En segundo lugar, nos rodean claros indicios de fragilidad financiera, siendo el más importante el creciente endeudamiento. Durante el tercer trimestre de 2017, el saldo de la deuda global era del 318 por ciento del PIB, un aumento en comparación con el 280 por ciento de finales de 2007. En gran parte como resultado de la crisis financiera, la deuda pública saltó del 58 por ciento de la producción mundial al 87 por ciento. Y, posiblemente de mayor significación, la deuda bruta del sector corporativo no financiero aumentó del 77 por ciento al 92 por ciento de la producción mundial. Al mismo tiempo, el endeudamiento de los hogares sólo ha aumentado del 58 por ciento al 59 por ciento de la producción mundial. Pero, de manera significativa y ciertamente alentadora, la deuda del sector financiero ha disminuido, del 87 al 80 por ciento de la producción.

En tercer lugar, una fuerte recuperación económica mundial sincronizada está en marcha, con el desempleo en varias economías importantes alcanzando bajos niveles: la tasa estadounidense cayó al 4.1 por ciento en diciembre pasado. En este contexto, un aumento inesperadamente rápido en los salarios nominales (y reales), y una inflación de los precios al consumidor, difícilmente serían sorprendentes. Eso pudiera forzar un rápido endurecimiento de la política monetaria, y no solamente en EU.

Además, EU acaba de iniciar un aumento excesivamente procíclico y fiscalmente irresponsable de su déficit fiscal estructural, uno diseñado, abrumadoramente, para colmar de beneficios a los ricos. La hipocresía de este hecho, en vista de los pasados ataques republicanos en contra de los intentos del gobierno de Obama para darle un impulso fiscal desesperadamente necesario a la economía estadounidense afectada por la crisis en 2009, es impresionante. No sería sorprendente que esta política fiscal, junto con una recuperación mundial de la inversión privada, elevara las tasas de interés reales en toda la economía mundial.

Por último, el mundo enfrenta importantes incertidumbres. Eso es inevitable mientras que alguien tan inestable como Donald Trump permanezca a cargo de su país más importante: la guerra, la guerra comercial o algún otro choque inesperado pudiera desestabilizar la actual expansión.
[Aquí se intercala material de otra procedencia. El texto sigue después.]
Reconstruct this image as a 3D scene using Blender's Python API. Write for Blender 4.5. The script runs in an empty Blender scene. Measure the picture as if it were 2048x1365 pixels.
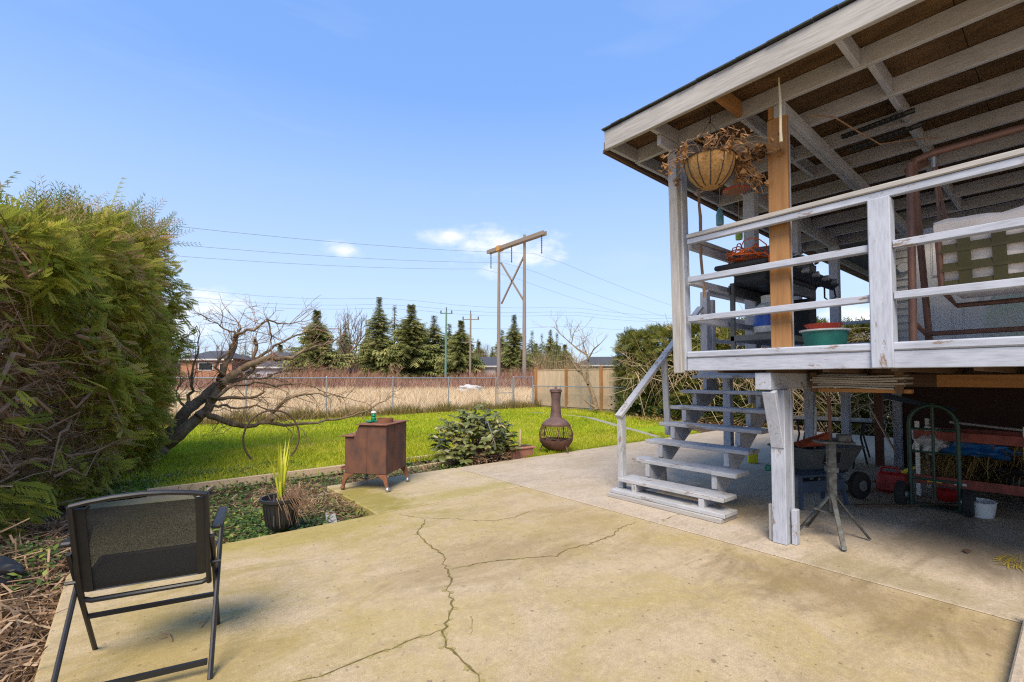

Dado todo lo anterior, es fácil entender a quienes se preocupan por unas significativas caídas en los precios de los activos en el futuro. ¿También desencadenaría una enorme crisis financiera? Algunos temen que así sería.

Sin embargo, existen razones para sentir más optimismo. Una es el desapalancamiento del sector financiero. Otra es la esperanza de que quienes administran instituciones financieras sistémicamente importantes continúen estando influenciados por la crisis y, por ende, que estén administrando los riesgos de forma más prudente que antes. Otra razón es el endurecimiento de las regulaciones, lo cual aún no ha dado marcha atrás. Por último, una de las consecuencias beneficiosas de la tan despreciada flexibilización cuantitativa es que los bancos tienen más liquidez que nunca antes. Sin embargo, nada de esto elimina los hechos fundamentales de que gran parte del apalancamiento está integrado en el sistema financiero.

Un peligro aún más creíble es que una gran caída en los precios de los activos paralice la demanda en un momento en que la capacidad de las maniobras políticas compensatorias todavía es relativamente limitada. Ésta pudiera entonces ser la ocasión para implementar políticas verdaderamente no convencionales, posiblemente incluyendo la financiación monetaria directa del gasto público.

Quienes argumentan que hubiera sido mejor que los bancos centrales hubieran dejado la economía en recesión en vez de embarcarse en agresivas políticas monetarias están completamente equivocados. Es inmoral y, en última instancia imposible, sacrificar el bienestar de la mayoría de las personas para aplacar a los dioses de los mercados financieros.